-------- Information provided --------

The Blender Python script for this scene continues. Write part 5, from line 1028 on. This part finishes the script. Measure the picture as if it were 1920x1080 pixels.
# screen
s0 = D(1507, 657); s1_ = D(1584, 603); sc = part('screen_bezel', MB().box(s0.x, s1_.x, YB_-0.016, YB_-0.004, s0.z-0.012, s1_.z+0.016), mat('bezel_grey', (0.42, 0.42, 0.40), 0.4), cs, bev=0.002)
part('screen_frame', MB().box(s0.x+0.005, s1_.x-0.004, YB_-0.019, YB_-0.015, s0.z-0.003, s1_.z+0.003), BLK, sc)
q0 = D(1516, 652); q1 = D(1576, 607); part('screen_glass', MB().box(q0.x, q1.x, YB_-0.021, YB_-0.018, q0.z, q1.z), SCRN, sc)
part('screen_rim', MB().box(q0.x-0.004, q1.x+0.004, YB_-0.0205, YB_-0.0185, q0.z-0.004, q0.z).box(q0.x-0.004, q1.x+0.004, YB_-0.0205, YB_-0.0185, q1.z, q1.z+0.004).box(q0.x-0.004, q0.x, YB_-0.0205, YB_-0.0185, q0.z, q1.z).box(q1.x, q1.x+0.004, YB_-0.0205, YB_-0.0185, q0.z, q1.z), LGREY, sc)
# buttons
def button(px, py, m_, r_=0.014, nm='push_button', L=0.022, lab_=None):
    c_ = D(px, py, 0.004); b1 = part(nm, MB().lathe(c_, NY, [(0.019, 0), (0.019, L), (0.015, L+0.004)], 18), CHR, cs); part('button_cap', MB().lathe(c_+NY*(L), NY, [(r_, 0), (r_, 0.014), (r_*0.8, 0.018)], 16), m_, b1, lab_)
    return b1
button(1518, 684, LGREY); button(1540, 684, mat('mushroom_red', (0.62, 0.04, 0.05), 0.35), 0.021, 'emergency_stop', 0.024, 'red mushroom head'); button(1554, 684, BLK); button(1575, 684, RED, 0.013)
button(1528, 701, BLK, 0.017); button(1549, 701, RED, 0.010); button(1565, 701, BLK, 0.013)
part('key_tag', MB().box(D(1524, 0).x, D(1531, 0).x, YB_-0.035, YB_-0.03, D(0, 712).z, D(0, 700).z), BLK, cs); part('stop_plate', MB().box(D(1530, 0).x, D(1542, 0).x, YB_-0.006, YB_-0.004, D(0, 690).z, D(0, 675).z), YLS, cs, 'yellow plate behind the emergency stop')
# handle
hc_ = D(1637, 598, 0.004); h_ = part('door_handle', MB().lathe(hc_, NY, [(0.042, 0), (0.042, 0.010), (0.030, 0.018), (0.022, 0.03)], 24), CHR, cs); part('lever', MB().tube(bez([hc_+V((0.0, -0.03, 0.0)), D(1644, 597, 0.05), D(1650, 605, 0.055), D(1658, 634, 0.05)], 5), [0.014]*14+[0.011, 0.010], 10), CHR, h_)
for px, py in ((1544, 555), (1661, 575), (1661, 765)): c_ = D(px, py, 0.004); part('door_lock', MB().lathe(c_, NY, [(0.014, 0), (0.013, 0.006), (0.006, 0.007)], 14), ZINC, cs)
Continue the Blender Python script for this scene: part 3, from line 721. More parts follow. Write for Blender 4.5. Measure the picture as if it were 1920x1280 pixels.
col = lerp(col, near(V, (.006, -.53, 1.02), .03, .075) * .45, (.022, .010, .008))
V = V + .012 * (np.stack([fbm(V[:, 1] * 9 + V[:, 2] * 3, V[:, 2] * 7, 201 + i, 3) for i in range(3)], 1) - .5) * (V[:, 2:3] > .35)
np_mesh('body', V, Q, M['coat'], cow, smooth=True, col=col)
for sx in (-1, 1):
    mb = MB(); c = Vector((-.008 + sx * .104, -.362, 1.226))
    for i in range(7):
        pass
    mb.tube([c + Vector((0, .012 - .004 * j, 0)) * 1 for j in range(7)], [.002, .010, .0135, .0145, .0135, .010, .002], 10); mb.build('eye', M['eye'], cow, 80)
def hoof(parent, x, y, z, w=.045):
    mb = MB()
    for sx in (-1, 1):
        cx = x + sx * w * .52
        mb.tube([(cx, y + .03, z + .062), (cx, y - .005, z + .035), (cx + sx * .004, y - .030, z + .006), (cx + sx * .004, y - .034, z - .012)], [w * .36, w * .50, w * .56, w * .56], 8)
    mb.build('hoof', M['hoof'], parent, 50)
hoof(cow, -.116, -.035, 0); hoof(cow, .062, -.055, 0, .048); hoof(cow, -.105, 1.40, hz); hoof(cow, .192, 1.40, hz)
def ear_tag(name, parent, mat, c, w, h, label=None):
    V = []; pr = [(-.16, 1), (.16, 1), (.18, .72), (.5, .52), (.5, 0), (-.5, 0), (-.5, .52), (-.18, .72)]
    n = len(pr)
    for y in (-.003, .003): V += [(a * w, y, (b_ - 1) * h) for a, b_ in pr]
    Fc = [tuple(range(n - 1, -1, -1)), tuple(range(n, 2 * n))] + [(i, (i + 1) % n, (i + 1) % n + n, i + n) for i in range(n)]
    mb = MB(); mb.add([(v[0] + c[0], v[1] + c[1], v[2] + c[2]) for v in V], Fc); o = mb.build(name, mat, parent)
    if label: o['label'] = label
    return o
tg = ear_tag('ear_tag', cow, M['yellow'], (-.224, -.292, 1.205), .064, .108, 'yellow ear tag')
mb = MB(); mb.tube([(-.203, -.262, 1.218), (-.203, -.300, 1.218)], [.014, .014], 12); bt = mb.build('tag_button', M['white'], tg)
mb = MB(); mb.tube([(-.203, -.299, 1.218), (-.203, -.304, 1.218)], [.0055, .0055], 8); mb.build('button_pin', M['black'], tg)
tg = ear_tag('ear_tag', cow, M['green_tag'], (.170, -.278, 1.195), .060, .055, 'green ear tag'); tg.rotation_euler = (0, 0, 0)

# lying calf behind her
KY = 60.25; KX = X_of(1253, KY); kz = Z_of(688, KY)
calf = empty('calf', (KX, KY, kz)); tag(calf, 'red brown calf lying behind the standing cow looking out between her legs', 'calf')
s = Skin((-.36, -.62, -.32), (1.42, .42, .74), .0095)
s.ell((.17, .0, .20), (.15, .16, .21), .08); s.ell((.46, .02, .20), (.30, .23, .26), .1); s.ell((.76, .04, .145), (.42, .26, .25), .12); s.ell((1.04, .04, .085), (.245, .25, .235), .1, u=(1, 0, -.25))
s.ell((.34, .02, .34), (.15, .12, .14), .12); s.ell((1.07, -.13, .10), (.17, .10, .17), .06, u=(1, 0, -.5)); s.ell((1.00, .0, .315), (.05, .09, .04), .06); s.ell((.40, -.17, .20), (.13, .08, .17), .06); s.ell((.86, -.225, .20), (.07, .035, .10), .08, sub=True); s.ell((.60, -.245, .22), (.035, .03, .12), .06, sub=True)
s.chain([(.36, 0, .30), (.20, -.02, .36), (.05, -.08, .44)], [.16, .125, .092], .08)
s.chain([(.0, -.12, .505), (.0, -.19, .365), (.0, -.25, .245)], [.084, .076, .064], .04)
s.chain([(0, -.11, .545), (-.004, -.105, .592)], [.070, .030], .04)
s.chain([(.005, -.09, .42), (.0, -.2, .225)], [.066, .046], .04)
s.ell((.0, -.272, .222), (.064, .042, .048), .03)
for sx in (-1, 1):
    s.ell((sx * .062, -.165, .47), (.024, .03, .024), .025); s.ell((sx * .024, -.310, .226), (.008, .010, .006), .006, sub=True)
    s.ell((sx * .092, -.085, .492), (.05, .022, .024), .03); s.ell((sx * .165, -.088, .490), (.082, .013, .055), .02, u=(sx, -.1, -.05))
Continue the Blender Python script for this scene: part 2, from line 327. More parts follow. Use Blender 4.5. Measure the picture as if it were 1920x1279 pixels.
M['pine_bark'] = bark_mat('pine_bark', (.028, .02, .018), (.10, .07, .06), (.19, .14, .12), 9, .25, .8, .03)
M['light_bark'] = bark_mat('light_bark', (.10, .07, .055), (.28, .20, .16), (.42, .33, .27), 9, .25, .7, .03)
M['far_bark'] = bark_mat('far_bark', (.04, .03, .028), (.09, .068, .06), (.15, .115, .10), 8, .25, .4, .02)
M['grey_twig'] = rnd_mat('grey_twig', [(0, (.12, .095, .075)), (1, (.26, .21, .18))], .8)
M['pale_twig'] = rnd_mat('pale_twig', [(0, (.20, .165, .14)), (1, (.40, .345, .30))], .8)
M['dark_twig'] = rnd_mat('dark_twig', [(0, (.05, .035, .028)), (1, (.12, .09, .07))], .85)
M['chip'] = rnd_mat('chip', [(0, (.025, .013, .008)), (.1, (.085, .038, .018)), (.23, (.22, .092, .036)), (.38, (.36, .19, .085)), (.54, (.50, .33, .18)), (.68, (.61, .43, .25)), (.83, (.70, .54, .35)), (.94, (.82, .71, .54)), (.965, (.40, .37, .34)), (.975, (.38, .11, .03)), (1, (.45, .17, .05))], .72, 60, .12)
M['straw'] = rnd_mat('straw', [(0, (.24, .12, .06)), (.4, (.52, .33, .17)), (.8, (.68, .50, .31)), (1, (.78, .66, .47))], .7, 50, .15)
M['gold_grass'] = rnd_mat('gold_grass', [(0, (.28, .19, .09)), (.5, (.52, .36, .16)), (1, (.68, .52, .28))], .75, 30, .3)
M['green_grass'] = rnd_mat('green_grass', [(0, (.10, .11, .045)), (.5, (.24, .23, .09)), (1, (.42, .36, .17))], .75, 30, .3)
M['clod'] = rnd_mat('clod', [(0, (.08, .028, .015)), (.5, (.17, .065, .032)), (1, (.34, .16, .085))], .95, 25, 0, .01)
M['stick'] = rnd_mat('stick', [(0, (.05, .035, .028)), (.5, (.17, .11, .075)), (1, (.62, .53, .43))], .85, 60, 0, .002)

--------

Task statement >>
The lines above form a set of records; determine how many of them contain the string "scene" and give that number alone.

Answer >>
3